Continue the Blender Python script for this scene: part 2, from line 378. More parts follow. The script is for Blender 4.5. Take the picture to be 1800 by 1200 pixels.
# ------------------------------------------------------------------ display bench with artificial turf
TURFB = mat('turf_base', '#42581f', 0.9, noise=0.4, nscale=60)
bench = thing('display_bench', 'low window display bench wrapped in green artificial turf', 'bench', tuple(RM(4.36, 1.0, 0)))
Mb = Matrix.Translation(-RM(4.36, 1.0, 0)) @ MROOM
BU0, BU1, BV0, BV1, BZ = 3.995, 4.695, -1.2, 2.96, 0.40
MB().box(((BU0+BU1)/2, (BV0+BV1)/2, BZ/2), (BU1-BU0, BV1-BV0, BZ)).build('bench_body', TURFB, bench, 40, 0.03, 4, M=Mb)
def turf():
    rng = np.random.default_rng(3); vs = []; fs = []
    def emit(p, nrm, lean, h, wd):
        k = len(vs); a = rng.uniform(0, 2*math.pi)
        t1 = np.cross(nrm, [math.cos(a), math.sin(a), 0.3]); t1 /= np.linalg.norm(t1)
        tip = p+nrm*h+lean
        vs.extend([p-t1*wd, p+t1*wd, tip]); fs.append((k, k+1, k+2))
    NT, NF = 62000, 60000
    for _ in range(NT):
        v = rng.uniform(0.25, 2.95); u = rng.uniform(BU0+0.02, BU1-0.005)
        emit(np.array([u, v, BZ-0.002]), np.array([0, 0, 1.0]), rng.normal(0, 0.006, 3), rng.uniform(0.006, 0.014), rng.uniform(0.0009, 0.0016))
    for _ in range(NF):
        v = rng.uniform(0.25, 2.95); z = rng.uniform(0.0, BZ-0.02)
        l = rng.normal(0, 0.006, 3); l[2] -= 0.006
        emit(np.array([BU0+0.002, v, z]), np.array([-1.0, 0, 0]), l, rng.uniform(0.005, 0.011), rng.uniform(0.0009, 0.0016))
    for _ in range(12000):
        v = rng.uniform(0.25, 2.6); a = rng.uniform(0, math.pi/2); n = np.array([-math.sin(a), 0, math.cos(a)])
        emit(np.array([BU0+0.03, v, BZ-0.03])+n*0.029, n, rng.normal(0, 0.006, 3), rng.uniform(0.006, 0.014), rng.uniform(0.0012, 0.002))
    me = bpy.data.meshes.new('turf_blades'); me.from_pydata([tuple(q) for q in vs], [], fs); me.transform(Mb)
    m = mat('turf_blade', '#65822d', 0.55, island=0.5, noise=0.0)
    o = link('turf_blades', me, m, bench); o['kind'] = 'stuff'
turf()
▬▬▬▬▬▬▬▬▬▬
• Goal
Copy out the full listing exactly.

• Result
Continue the Blender Python script for this scene: part 2, from line 378. More parts follow. The script is for Blender 4.5. Take the picture to be 1800 by 1200 pixels.
# ------------------------------------------------------------------ display bench with artificial turf
TURFB = mat('turf_base', '#42581f', 0.9, noise=0.4, nscale=60)
bench = thing('display_bench', 'low window display bench wrapped in green artificial turf', 'bench', tuple(RM(4.36, 1.0, 0)))
Mb = Matrix.Translation(-RM(4.36, 1.0, 0)) @ MROOM
BU0, BU1, BV0, BV1, BZ = 3.995, 4.695, -1.2, 2.96, 0.40
MB().box(((BU0+BU1)/2, (BV0+BV1)/2, BZ/2), (BU1-BU0, BV1-BV0, BZ)).build('bench_body', TURFB, bench, 40, 0.03, 4, M=Mb)
def turf():
    rng = np.random.default_rng(3); vs = []; fs = []
    def emit(p, nrm, lean, h, wd):
        k = len(vs); a = rng.uniform(0, 2*math.pi)
        t1 = np.cross(nrm, [math.cos(a), math.sin(a), 0.3]); t1 /= np.linalg.norm(t1)
        tip = p+nrm*h+lean
        vs.extend([p-t1*wd, p+t1*wd, tip]); fs.append((k, k+1, k+2))
    NT, NF = 62000, 60000
    for _ in range(NT):
        v = rng.uniform(0.25, 2.95); u = rng.uniform(BU0+0.02, BU1-0.005)
        emit(np.array([u, v, BZ-0.002]), np.array([0, 0, 1.0]), rng.normal(0, 0.006, 3), rng.uniform(0.006, 0.014), rng.uniform(0.0009, 0.0016))
    for _ in range(NF):
        v = rng.uniform(0.25, 2.95); z = rng.uniform(0.0, BZ-0.02)
        l = rng.normal(0, 0.006, 3); l[2] -= 0.006
        emit(np.array([BU0+0.002, v, z]), np.array([-1.0, 0, 0]), l, rng.uniform(0.005, 0.011), rng.uniform(0.0009, 0.0016))
    for _ in range(12000):
        v = rng.uniform(0.25, 2.6); a = rng.uniform(0, math.pi/2); n = np.array([-math.sin(a), 0, math.cos(a)])
        emit(np.array([BU0+0.03, v, BZ-0.03])+n*0.029, n, rng.normal(0, 0.006, 3), rng.uniform(0.006, 0.014), rng.uniform(0.0012, 0.002))
    me = bpy.data.meshes.new('turf_blades'); me.from_pydata([tuple(q) for q in vs], [], fs); me.transform(Mb)
    m = mat('turf_blade', '#65822d', 0.55, island=0.5, noise=0.0)
    o = link('turf_blades', me, m, bench); o['kind'] = 'stuff'
turf()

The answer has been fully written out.